LA CONCEPCIÓN CRISTIANA DE LA VIDA PUBLICA

Existe un concepto cristiano de la vida, y de él forma parte el orden cristiano de la vida pública.
Dios Creador, realidad suprema, autor de la vida individual, familiar y social, ha marcado a la Humanidad unos caminos. Hombres y pueblos los recorren más o menos, porque su obrar es libre. El orden cristiano, hay que recordarlo desde el principio, es esencialmente un orden de libertad. Los planes divinos acerca de la Humanidad resultan, en su ejecución, imperfectos, porque los hombres los descomponemos, cosa que el propio Dios permite por respetar nuestro libre albedrío. Pero existe ese «orden querido por Dios» e importa conocerlo.
Cristo, Redentor nuestro, dueño y señor de los hombres y
soberano de todas y cada una de las realidades sociales y políticas del mundo, no sólo regeneró al hombre caído, sino también a la sociedad, igualmente degenerada. De la doctrina de su Evangelio brota espontáneamente el sistema mejor para constituir y gobernar la sociedad civil y aun el propio Estado.
La Iglesia católica y, a su frente, el Pontífice romano, guardianes de las normas inmutables de la moral y de la justicia, depositarios e intérpretes de la doctrina evangélica, son, por misión divina, los definidores de la doctrina que sirve de sólido fundamento a la sociedad civil y al orden de los Estados y los propulsores de las grandes instituciones públicas, nacionales y ecuménicas.
Nunca ha pretendido la Iglesia que, fuera de su seno y sin su enseñanza, el hombre no pueda conocer alguna verdad moral. Lo que dice es que por la institución recibida de su fundador, Jesucristo, y por la asistencia del Espíritu Santo, enviado del Padre, es ella la única que posee «originaria e inamisiblemente la verdad moral toda entera».

CAMINOS ERRADOS
No quiere esto decir que la Iglesia deba inmiscuirse en el gobierno de los Estados, porque religión y política son, por su naturaleza específica, diferentes. Pero sí, que es erróneo buscar la norma constitucional de la vida política al margen de las doctrinas de la Iglesia, y montar sus instituciones, trazar su ordenamiento jurídico o dictar sus leyes fundamentales sin tenerlas en cuenta.
En tal error han caído y recaído, por no hablar sino de los Estados cristianos y en los últimos cien años, muchas doctrinas y sistemas políticos: el modernismo, el racionalismo, el laicismo científico, el liberalismo filosófico, la masonería, el materialismo dialéctico, el totalitarismo nacionalsocialista, el comunismo ateo… Otros, que se profesaban católicos, han incurrido en desviaciones reprobables, tales: el movimiento de la «Acción Francesa» y el del «Sillón»
Por las encíclicas papales y por los mensajes y discursos pontificios de todo este tiempo, desde Gregorio XVI a Pío XII, desfilan en imponente procesión, execradas por la condenación papal, las doctrinas erróneas de estos cien años con el triste cortejo de los males que han traído al mundo.
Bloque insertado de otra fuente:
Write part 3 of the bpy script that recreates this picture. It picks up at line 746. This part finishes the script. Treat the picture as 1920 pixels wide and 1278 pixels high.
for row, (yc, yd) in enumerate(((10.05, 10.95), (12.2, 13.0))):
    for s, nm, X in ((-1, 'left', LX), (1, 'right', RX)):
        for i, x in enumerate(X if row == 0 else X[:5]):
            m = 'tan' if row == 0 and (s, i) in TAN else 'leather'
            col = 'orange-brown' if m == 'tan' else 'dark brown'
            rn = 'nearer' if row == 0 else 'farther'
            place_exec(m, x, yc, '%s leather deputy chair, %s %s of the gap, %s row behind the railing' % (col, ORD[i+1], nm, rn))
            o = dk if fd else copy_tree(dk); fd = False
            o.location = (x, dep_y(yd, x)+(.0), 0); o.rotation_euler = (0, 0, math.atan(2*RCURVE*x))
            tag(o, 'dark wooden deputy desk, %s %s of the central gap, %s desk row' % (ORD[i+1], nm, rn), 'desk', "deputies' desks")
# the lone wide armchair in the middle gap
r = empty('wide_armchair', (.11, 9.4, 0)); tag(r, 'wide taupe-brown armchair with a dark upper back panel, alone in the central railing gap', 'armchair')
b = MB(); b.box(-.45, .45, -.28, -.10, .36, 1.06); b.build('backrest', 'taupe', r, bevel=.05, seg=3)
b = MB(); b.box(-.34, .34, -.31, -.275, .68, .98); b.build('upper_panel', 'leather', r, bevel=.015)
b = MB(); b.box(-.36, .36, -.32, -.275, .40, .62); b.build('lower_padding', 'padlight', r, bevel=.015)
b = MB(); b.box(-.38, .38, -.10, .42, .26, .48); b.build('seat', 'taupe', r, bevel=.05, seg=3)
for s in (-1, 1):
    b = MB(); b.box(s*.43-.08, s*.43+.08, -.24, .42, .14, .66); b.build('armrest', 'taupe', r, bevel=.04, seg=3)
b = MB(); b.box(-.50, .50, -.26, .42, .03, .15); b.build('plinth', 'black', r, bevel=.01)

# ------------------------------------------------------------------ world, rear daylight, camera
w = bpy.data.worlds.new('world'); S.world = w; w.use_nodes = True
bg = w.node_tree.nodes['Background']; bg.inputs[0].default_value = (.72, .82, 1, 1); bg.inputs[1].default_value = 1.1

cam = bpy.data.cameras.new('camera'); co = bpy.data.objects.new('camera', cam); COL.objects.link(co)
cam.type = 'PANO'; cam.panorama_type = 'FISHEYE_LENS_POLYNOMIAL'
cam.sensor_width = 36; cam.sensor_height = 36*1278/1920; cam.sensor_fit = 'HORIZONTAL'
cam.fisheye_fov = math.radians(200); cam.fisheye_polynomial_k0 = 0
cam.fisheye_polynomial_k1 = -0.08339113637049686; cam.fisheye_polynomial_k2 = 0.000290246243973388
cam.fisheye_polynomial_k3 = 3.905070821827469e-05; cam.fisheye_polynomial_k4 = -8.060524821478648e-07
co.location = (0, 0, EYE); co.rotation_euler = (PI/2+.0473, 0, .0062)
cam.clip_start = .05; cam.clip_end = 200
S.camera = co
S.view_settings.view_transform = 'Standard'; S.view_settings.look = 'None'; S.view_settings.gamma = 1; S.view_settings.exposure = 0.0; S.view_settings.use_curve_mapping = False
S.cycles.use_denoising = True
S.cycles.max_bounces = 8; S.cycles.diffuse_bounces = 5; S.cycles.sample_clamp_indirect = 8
Como desfilan también, siendo objeto, a veces, de explícita condena, los regímenes y sistemas que han hecho traición a las doctrinas cristianas y en ocasiones han perseguido a la propia Iglesia: la política atea de la Francia de fin de siglo, la obra masónica de la segunda República española, las leyes persecutorias de la revolución mejicana, los excesos estatistas del fascismo italiano, el comunismo ateo de la U.R.S.S.
La civilización no está por crear, ni la «ciudad nueva» por construir. Existen; son la civilización cristiana y la ciudad católica. No hay sino restaurarlas sobre sus fundamentos naturales y divinos y acomodarlas a la marcha de los tiempos, según una ley vital de continua adaptación que conjuga certeramente la tradición con el progreso.
Las sociedades humanas se encuentran en una continua evolución, siempre a la búsqueda de una organización mejor; y a veces no sobreviven sino desapareciendo y dando así lugar al nacimiento de formas de civilización más luminosas y fecundas. Y es el Cristianismo el que da a todas ellas elementos de desarrollo y de estabilidad.

LA CONSTITUCIÓN CRISTIANA
La constitución cristiana de los Estados presenta una gran perfección, de la que carecen los restantes sistemas políticos. En ella los derechos de los ciudadanos son respetados como inviolables y quedan defendidos bajo el patrocinio de las leyes divinas. Sus deberes se ven definidos con sabia exactitud, y su cumplimiento, sancionado con eficacia. Las leyes se ordenan al bien común y no son dictadas por el juicio y el voto falaces de la muchedumbre, sino por la verdad y la justicia. La autoridad de los gobernantes queda revestida de un cierto carácter sagrado y sobrehumano y se ve frenada para que no se aparte de la justicia ni degenere en abuso de poder. La obediencia de los ciudadanos tiene por compañera una honrosa dignidad, porque no es sumisión de hombre a hombre, sino sumisión a la voluntad de Dios, que ejerce su poder por medio de los hombres.
La igualdad que proclama una constitución cristiana del Estado conserva intacta la distinción entre los varios órdenes sociales exigida por la naturaleza; la libertad que defiende no lesiona los derechos de la verdad, que son superiores a los de la libertad; ni los de la justicia, que deben prevalecer sobre los del número y la fuerza; ni los derechos de Dios, que son superiores a los del hombre.
La Iglesia acepta con gusto los adelantos que trae consigo el tiempo, y es calumnia afirmar que mira con malos ojos los sistemas políticos modernos. Por el contrario, ella hace servir al bien común las transformaciones más profundas de la Historia, aporta la solución verdadera a los más intrincados problemas y promueve el primado del derecho y de la justicia, que son los fundamentos más firmes de los Estados.
Para ello, la Iglesia no tiene que renegar del pasado. Le basta con tomar los organismos rotos por la revolución y, devolviéndoles el espíritu cristiano que los inspiró, adaptarlos al nuevo medio creado por la evolución material de la sociedad contemporánea.

RETORNO AL CRISTIANISMO
El retorno al Cristianismo es, en consecuencia, el único remedio de los males públicos que padece la época presente.
En el loco intento de emanciparse de Dios, la sociedad civil rechazó lo sobrenatural y la revelación-divina, substrayéndose así a la eficiencia vivificante del Cristianismo, es decir, a la más sólida garantía del orden, el más poderoso vínculo de fraternidad, a la inexhausta fuente de las virtudes públicas. Al Cristianismo debe, por tanto, retornar la sociedad extraviada si quiere el reposo, el bienestar, la salud. No hay más que un solo remedio: volver a un verdadero Cristianismo en el Estado y en la sociedad de los Estados.